Rex Ryan should be embarrassed

ORCHARD PARK, N.Y. -- Now Rex Ryan knows how Tim Tebow felt all season: Ignored, wondering about his job.

Welcome to limbo, Rex.

Ryan has received four chances to turn the New York Jets into the Super Bowl team he promised on his first day as coach -- and later guaranteed -- but he's 0-for-4. He whiffed badly in his fourth at-bat, a disastrous 6-10 season, and now he waits to hear from owner Woody Johnson.

Johnson is giving Ryan the silent treatment. He hasn't been seen recently at the team's facility, according to sources, and he didn't attend Sunday's 28-9 loss to the Buffalo Bills at Ralph Wilson Stadium. It was a rare no-show that sent a clear message:

The owner has separated himself from the mess that is his football team, a tacit acknowledgement that everybody is on notice. Sometimes nothing speaks louder than silence.

After the game, Ryan said he hasn't received any assurances from Johnson that he'll be back in 2013.

"Nope, sure haven't," said Ryan, sounding a bit annoyed that he's twisting in the wind.

Ryan has no right to be annoyed. Let's face it, he did a poor job this season, mismanaging his quarterbacks and losing his team down the stretch. The Jets finished with three straight losses, falling to three terrible teams -- the Tennessee Titans, San Diego Chargers and Bills. They were outscored in those games, 69-36.

That's brutal. The players say they love Ryan and love playing for him, but they had a strange way of showing it.

"With only six wins, I'm sure there will be Jets fans that wish I wouldn't coach the Jets, but guess what? I know I'm the right man for the job," said Ryan, reiterating his "I-love-the-Jets" rant from Friday.

Barring a crazy, 11th-hour development, Ryan is safe. In fact, he will conduct his usual season-ending news conference at 4:45 p.m. Monday. Maybe his status changes if Johnson hires a new general manager, which appears to be the direction he's headed. It's quite possible Johnson will recommend to a new GM that he retain Ryan. It's not the ideal way to do business, but it's not unprecedented.

Ryan has two years and roughly $6 million remaining on his contract, and it's hard to imagine Johnson eating that much money. The contract probably will save him, just like Mark Sanchez's contract probably will keep him around for another year.

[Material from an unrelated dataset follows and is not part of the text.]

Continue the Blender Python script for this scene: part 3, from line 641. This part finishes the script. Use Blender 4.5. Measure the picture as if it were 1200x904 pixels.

Does Ryan deserve a fifth season? Yes, but it's hard to make an overwhelming case for the man. He made a lot of mistakes, starting with the hiring of offensive coordinator Tony Sparano, who will be the former coordinator any day now. The offense was a disaster, as the Jets averaged only 17.5 points per game.

Ryan has to change his offensive approach. He needs to retire the Ground & Pound philosophy and hire a coordinator who knows quarterbacks and who knows how to orchestrate a 21st-century passing attack. The NFL has changed. You can't win consistently by relying on defense and a ball-control offense.

Sunday was so typical. The Jets managed only three lousy field goals against the 32nd-ranked scoring defense in the league, continuing a trend of ineptitude that began ... well, on the first day of training camp. They wouldn't have scored a touchdown against the Bills if the officials had let them play eight quarters, that's how helpless they looked.

If you can't score, you can't win.

"Six wins is not up to anybody's expectations, certainly not mine," said Ryan, whose career record is 34-30.

Ryan still has the support of his players. Antonio Cromartie said, "Hell, yeah, I'd be upset" if Ryan got fired. Braylon Edwards said, "Coach Ryan is the heart of the New York Jets organization. ... I couldn't see this team without Coach Ryan, but it's not my decision. I'm not Woody Johnson."

Johnson hasn't spoken publicly since telling reporters one day at practice, "I didn't sign up for 3-6."

Presumably, he didn't sign up for 6-10, either. This is the first time in his 13-year ownership that he's experienced two straight non-winning seasons. He's not happy, and his silence has created a lot of anxiety throughout the organization.

"I just want to be here," Ryan said. "We'll see. Obviously, Mr. Johnson has the right to do whatever he chooses because he's the owner."

This is a broken football team. Any team that gets blown out by the Bills, who haven't reached the playoffs in 13 years, should be embarrassed. Edwards, who returned to the Jets after a one-year hiatus, said the team still is stuck in its 2009/2010 mentality.

"We need to find a new identity," he said.

Ryan has the leadership skills to lead the organization out of the abyss, but it will take a lot of work and plenty of money to change the roster. There is one positive: The Jets didn't end the season fighting each other, as they did last year in Miami.
There was no shoving in the huddle. This time, they went down together, although there was indignity in the end.

Former Jets wide receiver Brad Smith scored on four-yard run out of the Wildcat, a cruel yet fitting demise for the Jets. With that one play, Smith surpassed Tebow's touchdown for the entire season.

"Pretty ironic, I guess," Smith said.

The way this season went, it couldn't have ended any other way.